* begin *

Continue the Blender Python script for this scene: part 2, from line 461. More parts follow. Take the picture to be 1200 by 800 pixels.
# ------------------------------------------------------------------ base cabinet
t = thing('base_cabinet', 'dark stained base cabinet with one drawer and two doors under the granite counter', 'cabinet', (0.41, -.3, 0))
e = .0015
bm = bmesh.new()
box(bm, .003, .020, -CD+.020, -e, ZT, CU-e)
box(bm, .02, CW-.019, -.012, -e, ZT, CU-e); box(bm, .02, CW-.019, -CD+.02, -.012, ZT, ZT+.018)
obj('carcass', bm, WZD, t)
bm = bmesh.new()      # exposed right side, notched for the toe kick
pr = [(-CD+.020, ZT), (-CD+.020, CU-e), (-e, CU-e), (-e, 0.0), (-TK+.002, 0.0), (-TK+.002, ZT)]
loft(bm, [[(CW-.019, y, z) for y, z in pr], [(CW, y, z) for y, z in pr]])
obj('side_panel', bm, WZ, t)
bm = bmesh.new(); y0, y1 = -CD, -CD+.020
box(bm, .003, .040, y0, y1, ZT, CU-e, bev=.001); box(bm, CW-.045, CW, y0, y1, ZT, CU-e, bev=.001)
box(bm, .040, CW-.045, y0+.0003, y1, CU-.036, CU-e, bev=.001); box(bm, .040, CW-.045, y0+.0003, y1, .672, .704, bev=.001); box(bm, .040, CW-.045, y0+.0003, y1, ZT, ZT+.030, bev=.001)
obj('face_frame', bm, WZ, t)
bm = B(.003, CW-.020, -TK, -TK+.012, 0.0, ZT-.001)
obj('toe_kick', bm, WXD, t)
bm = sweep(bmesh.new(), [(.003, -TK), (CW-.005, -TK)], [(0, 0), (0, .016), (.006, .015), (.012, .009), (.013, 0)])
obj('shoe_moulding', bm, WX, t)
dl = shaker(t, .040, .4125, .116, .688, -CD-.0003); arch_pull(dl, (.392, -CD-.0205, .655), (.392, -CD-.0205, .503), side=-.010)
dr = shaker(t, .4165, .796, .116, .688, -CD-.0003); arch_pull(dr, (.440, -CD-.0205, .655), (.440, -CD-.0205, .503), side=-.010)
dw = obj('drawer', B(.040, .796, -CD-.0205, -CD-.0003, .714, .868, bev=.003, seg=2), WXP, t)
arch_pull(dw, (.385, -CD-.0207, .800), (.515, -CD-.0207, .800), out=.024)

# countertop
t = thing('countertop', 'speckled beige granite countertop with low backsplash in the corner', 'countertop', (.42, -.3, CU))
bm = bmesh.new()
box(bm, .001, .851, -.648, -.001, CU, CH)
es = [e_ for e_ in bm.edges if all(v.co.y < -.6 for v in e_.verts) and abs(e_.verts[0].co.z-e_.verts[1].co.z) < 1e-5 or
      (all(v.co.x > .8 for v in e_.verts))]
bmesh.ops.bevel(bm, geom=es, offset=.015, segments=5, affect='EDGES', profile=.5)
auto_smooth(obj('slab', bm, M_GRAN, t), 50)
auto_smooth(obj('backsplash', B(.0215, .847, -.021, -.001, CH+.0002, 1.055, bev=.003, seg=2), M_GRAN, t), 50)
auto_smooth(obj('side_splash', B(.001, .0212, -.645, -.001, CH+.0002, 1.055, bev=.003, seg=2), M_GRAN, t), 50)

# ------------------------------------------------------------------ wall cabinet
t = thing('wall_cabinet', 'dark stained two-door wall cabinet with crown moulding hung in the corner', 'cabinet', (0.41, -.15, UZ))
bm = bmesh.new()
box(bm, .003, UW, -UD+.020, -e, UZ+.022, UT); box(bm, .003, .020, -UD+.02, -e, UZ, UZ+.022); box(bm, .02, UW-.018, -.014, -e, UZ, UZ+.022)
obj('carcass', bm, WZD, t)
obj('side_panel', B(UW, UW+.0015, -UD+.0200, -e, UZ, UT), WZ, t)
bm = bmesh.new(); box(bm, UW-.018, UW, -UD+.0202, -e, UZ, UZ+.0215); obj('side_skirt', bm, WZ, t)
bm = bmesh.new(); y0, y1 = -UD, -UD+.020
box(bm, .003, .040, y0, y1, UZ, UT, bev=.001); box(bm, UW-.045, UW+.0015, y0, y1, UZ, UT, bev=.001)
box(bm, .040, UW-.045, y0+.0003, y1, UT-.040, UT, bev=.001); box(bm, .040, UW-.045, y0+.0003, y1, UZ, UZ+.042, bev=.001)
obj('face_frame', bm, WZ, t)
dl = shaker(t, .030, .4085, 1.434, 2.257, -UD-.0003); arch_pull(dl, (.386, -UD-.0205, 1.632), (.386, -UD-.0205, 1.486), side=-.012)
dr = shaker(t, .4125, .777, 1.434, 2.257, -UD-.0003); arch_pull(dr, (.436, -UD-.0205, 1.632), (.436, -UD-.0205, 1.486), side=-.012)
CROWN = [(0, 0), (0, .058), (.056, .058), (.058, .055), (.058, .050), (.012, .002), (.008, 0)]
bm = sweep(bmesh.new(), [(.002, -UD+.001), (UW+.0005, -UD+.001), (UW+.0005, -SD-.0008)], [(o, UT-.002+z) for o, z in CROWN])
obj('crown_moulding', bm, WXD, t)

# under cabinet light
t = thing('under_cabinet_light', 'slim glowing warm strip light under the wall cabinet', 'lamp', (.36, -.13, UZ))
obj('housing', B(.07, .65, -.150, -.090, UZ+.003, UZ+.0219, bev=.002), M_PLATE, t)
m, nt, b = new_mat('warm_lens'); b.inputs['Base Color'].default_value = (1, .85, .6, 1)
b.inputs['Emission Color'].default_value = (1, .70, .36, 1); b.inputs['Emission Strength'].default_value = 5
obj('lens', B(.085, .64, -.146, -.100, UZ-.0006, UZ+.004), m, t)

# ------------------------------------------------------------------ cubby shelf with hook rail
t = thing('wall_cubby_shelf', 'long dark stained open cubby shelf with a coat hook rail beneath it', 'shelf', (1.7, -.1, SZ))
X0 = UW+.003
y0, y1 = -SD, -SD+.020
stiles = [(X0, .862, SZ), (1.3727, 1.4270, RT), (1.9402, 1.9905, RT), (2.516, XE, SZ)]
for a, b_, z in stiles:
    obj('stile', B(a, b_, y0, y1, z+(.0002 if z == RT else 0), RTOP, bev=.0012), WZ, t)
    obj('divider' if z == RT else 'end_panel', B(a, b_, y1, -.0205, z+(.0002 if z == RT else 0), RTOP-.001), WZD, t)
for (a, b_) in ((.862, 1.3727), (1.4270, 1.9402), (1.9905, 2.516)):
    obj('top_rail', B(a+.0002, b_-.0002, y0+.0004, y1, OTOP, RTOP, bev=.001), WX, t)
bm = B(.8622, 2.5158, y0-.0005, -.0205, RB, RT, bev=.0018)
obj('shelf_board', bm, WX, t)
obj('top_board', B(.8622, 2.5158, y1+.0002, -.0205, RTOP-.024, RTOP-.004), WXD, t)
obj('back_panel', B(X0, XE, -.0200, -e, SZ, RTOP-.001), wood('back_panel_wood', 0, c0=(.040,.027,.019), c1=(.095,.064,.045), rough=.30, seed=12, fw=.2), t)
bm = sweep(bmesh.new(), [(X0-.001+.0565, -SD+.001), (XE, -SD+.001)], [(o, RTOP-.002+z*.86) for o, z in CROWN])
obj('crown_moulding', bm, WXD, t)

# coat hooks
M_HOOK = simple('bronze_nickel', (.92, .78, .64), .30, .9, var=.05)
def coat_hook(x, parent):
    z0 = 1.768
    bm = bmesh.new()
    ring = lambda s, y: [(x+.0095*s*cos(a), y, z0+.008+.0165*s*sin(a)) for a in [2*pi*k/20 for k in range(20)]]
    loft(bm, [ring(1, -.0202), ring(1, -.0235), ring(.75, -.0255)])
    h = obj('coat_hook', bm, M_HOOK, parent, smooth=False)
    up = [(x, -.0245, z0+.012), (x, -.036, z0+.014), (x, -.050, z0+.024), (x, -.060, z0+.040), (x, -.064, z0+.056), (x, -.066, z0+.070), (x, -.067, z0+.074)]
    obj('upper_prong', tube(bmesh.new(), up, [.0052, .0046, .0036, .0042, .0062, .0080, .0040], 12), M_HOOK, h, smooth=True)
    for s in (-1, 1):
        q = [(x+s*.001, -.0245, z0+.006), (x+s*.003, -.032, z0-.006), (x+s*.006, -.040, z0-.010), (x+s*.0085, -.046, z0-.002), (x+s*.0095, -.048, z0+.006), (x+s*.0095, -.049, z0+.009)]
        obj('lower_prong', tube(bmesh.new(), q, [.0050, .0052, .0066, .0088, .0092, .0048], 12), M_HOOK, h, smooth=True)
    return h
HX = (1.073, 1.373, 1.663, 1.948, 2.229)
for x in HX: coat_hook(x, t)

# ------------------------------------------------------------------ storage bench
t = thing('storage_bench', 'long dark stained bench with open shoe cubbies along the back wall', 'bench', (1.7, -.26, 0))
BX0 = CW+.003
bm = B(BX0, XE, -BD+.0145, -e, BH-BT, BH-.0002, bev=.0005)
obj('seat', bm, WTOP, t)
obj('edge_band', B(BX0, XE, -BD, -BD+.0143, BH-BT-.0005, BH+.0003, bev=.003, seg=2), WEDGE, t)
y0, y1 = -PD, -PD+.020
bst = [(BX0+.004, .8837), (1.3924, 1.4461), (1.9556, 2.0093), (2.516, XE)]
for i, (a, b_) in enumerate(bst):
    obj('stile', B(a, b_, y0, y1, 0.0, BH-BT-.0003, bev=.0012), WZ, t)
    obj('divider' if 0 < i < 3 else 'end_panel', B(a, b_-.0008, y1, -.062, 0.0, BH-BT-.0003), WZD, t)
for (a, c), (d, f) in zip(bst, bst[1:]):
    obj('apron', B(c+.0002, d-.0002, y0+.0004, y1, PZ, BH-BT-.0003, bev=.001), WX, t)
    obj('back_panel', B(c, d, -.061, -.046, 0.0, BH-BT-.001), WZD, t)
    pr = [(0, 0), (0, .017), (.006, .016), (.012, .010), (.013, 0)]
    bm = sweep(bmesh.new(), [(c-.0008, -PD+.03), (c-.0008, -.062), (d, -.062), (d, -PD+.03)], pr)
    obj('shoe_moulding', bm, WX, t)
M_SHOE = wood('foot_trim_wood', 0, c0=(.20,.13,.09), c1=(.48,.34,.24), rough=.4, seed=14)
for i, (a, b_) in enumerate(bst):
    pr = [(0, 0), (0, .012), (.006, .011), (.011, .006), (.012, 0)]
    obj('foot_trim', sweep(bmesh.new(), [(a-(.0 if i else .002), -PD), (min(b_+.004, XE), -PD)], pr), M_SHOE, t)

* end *

--- PROBLEM DETAILS ---
Give back the listing exactly, please, from its first line to the line containing "-CD-.0207, .800), out=.024)", inclusive, and nothing past that line.

--- EXPECTED OUTPUT ---
Continue the Blender Python script for this scene: part 2, from line 461. More parts follow. Take the picture to be 1200 by 800 pixels.
# ------------------------------------------------------------------ base cabinet
t = thing('base_cabinet', 'dark stained base cabinet with one drawer and two doors under the granite counter', 'cabinet', (0.41, -.3, 0))
e = .0015
bm = bmesh.new()
box(bm, .003, .020, -CD+.020, -e, ZT, CU-e)
box(bm, .02, CW-.019, -.012, -e, ZT, CU-e); box(bm, .02, CW-.019, -CD+.02, -.012, ZT, ZT+.018)
obj('carcass', bm, WZD, t)
bm = bmesh.new()      # exposed right side, notched for the toe kick
pr = [(-CD+.020, ZT), (-CD+.020, CU-e), (-e, CU-e), (-e, 0.0), (-TK+.002, 0.0), (-TK+.002, ZT)]
loft(bm, [[(CW-.019, y, z) for y, z in pr], [(CW, y, z) for y, z in pr]])
obj('side_panel', bm, WZ, t)
bm = bmesh.new(); y0, y1 = -CD, -CD+.020
box(bm, .003, .040, y0, y1, ZT, CU-e, bev=.001); box(bm, CW-.045, CW, y0, y1, ZT, CU-e, bev=.001)
box(bm, .040, CW-.045, y0+.0003, y1, CU-.036, CU-e, bev=.001); box(bm, .040, CW-.045, y0+.0003, y1, .672, .704, bev=.001); box(bm, .040, CW-.045, y0+.0003, y1, ZT, ZT+.030, bev=.001)
obj('face_frame', bm, WZ, t)
bm = B(.003, CW-.020, -TK, -TK+.012, 0.0, ZT-.001)
obj('toe_kick', bm, WXD, t)
bm = sweep(bmesh.new(), [(.003, -TK), (CW-.005, -TK)], [(0, 0), (0, .016), (.006, .015), (.012, .009), (.013, 0)])
obj('shoe_moulding', bm, WX, t)
dl = shaker(t, .040, .4125, .116, .688, -CD-.0003); arch_pull(dl, (.392, -CD-.0205, .655), (.392, -CD-.0205, .503), side=-.010)
dr = shaker(t, .4165, .796, .116, .688, -CD-.0003); arch_pull(dr, (.440, -CD-.0205, .655), (.440, -CD-.0205, .503), side=-.010)
dw = obj('drawer', B(.040, .796, -CD-.0205, -CD-.0003, .714, .868, bev=.003, seg=2), WXP, t)
arch_pull(dw, (.385, -CD-.0207, .800), (.515, -CD-.0207, .800), out=.024)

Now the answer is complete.